For everything else, there’s Mastercard… everything but weed. Mastercard sent cease-and-desist letters to businesses that were accepting its debit cards as payment for cannabis products (credit cards were already mostly a no-go). Since cannabis is still illegal at the federal level, Mastercard said those swipes are not allowed (even in the 38 states where it is legal). Canna sellers had turned to PIN debit payments after Visa warned against using the cashless ATMs that had been used by many dispensaries.
No more swipes: Now canna consumers could be left with just two low-tech payment methods: ACH transfers (which require routing + account #s) and cash.
Stuck in legal limbo… Because marijuana is considered a Schedule I drug, lots of cannabis companies are underbanked (big banks don’t want to be associated), and it’s hard for them to raise capital and get loans. Proposals to open up financial services to canna companies have flopped so far. The legislation with the most oomph, the SAFE Banking Act, passed the House four years ago but is stuck in the Senate, where it faces bipartisan opposition.

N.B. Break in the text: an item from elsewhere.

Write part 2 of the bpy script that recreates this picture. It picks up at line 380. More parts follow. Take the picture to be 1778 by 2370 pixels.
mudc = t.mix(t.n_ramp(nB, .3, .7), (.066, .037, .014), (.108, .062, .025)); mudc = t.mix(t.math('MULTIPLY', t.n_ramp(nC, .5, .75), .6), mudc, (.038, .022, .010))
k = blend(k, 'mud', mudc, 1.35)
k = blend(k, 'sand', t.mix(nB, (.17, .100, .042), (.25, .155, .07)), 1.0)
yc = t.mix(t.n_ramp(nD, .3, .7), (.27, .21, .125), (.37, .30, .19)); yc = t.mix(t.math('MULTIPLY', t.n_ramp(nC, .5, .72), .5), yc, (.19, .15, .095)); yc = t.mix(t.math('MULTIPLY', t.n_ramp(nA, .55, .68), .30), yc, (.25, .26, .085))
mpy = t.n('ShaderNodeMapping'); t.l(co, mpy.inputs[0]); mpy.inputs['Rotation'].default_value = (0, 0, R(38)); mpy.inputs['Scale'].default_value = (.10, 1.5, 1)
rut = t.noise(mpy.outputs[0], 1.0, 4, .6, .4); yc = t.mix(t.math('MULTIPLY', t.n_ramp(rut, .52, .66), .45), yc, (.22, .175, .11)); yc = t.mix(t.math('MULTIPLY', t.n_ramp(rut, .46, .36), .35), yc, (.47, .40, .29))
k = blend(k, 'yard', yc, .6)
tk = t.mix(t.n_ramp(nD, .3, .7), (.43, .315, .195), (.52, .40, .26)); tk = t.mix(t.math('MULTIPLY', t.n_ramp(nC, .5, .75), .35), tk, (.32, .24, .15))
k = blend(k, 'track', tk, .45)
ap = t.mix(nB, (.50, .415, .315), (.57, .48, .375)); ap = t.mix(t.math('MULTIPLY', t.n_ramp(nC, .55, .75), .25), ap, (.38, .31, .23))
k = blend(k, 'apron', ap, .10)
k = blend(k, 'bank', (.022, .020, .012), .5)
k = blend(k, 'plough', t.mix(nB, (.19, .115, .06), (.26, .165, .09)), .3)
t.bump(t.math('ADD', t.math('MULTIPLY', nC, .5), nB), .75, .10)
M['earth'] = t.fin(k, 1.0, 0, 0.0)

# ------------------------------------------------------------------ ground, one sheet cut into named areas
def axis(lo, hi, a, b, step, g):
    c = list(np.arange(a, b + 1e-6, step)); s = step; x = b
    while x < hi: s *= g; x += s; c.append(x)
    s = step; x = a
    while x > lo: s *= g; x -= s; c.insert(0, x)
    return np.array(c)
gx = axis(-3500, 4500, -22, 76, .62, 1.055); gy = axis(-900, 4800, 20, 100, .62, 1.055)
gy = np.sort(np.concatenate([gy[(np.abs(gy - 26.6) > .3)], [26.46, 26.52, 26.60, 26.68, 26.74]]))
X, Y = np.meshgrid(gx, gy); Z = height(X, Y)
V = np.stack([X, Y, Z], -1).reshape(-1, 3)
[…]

Rolling out: The US cannabis market has been struggling to sell off a supply glut as theft and illegal dealers cut into its pot pie. Curaleaf, the biggest distributor in the States, pulled out of CA, CO, and OR this year, citing a lack of enforcement against the illegal market.
Dark forces thrive in gray areas… Cash reliance has made dispensaries hot targets for burglaries (dispensary burglaries doubled in the Golden State last year), and illegal markets have undermined legit ones by charging less. The US’s legal dilemma has made cannabis titans like Canadian Tilray (which reported strong earnings this week) hold off on plans to distribute THC products in the US. Still, nearly 9 in 10 Americans agree with Sean Paul to “Legalize It.”